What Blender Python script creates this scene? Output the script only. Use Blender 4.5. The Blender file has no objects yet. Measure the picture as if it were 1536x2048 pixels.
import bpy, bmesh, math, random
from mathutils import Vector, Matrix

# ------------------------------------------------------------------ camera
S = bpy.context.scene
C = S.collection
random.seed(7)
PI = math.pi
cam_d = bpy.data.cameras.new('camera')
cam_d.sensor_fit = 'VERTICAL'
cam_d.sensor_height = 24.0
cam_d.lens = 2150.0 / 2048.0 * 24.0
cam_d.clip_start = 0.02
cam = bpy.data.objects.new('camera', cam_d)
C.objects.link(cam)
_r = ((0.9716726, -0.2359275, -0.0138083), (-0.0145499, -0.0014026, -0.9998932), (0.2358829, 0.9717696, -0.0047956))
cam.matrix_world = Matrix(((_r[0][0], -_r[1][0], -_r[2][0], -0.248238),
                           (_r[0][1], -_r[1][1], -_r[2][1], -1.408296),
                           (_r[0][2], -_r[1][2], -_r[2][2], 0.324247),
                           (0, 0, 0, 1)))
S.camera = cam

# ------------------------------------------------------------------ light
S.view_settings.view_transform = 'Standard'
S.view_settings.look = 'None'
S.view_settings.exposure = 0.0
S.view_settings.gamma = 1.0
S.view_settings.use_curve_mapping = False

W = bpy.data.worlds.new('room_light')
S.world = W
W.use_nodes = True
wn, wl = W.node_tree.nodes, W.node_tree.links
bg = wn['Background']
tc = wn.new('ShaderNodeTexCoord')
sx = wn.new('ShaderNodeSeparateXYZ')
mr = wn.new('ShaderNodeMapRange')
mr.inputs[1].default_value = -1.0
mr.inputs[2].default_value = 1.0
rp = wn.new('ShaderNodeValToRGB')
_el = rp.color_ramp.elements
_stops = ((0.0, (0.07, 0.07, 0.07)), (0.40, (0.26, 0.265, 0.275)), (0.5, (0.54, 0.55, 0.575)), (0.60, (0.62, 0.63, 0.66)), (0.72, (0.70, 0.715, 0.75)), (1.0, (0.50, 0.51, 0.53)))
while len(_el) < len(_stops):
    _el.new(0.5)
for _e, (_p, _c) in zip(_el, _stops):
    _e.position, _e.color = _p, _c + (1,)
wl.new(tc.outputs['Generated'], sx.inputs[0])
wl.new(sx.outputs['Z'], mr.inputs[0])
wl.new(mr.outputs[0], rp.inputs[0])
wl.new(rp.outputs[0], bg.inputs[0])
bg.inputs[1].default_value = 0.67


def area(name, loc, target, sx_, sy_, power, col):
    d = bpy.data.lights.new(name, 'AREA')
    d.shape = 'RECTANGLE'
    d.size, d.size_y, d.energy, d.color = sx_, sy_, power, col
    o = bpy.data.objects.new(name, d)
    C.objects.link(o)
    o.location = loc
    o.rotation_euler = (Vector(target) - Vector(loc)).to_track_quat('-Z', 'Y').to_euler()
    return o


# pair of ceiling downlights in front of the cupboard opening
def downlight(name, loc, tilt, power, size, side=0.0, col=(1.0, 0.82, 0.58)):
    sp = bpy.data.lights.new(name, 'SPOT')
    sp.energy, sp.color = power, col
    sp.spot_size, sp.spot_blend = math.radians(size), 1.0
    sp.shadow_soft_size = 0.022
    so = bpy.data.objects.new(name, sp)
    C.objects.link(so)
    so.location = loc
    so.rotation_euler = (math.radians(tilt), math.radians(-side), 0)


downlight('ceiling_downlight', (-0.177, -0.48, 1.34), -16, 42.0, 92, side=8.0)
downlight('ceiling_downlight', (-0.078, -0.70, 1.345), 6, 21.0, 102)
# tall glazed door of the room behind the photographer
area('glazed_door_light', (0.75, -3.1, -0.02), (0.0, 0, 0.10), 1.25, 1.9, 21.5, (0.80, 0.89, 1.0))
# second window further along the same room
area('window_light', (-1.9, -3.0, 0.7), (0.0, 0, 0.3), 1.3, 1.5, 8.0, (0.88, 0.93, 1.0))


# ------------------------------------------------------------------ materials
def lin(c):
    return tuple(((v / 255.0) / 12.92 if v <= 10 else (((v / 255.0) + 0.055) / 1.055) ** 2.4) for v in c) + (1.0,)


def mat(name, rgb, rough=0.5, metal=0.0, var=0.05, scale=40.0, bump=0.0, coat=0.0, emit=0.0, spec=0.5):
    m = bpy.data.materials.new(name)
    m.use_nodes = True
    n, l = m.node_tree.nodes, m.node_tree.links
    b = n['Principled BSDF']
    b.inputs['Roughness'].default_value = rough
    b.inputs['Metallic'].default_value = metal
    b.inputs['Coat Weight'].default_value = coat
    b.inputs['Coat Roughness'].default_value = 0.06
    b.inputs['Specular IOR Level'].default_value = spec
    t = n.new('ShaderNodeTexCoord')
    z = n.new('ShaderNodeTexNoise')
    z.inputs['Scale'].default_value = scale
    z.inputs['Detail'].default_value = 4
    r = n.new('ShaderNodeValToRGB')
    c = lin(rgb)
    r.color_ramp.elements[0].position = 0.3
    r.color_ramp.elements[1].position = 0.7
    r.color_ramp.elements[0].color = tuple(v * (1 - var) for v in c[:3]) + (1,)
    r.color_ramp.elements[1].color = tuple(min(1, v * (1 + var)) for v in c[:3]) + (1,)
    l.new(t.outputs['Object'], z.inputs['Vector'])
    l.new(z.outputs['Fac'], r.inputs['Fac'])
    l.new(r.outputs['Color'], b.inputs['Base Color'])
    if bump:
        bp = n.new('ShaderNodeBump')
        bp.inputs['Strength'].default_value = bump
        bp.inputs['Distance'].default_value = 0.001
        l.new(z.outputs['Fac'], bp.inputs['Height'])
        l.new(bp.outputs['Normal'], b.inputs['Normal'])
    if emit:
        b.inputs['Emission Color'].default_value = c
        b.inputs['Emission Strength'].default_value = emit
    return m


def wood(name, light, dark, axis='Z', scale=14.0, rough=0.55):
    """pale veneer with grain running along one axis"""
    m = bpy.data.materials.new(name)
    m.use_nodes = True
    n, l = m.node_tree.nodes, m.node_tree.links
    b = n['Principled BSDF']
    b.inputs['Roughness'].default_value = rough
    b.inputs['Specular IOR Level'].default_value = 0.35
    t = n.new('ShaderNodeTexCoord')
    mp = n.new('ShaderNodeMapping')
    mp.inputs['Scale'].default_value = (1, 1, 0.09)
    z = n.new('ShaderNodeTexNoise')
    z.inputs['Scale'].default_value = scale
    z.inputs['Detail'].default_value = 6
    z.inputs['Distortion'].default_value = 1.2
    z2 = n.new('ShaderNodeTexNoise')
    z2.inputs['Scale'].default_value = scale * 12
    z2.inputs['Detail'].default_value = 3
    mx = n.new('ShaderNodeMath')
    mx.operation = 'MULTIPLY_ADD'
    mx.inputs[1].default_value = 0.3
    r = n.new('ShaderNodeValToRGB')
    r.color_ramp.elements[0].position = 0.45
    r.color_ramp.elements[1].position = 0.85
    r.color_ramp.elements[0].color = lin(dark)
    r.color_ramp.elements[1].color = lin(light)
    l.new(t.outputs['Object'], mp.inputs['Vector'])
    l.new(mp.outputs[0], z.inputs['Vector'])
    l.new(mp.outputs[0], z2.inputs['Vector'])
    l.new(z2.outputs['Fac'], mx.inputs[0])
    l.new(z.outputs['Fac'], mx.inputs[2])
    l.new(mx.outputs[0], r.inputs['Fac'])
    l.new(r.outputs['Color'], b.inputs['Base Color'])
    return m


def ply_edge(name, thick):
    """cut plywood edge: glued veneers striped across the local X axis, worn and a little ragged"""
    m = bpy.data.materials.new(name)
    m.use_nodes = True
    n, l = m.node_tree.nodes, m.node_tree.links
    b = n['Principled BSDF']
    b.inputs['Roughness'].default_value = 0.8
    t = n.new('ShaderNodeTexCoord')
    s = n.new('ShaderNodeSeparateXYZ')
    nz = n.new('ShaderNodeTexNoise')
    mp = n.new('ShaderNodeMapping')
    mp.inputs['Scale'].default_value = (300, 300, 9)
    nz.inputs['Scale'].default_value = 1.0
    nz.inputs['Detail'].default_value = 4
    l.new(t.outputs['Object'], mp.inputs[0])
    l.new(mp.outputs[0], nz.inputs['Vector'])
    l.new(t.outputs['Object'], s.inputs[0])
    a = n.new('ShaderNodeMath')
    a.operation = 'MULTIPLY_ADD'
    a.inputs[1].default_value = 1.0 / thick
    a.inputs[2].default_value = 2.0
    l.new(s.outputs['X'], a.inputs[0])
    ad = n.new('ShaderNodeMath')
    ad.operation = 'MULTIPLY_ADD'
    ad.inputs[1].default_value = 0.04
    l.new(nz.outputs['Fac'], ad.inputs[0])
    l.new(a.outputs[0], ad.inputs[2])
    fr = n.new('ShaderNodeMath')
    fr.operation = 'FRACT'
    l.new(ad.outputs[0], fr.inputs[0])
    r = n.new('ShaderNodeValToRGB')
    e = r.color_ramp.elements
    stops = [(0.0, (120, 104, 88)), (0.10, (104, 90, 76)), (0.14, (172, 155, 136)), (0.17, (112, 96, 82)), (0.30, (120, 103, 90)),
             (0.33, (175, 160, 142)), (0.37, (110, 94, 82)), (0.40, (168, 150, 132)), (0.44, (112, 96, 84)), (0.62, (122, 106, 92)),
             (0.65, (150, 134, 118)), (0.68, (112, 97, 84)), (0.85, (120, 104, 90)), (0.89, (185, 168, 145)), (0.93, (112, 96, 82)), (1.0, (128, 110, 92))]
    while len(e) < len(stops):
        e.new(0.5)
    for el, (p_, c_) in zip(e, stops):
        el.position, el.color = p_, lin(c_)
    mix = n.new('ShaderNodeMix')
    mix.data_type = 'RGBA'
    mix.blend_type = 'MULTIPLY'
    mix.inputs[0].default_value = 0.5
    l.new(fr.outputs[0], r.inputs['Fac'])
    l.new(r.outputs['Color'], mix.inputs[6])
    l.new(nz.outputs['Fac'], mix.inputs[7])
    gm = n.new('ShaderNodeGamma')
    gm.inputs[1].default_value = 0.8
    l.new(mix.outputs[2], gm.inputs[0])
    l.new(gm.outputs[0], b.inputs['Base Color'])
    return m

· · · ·

Copy out the listing above, line by line and exactly, from its first line to the line holding "from mathutils import Vector, Matrix", inclusive.

What Blender Python script creates this scene? Output the script only. Use Blender 4.5. The Blender file has no objects yet. Measure the picture as if it were 1536x2048 pixels.
import bpy, bmesh, math, random
from mathutils import Vector, Matrix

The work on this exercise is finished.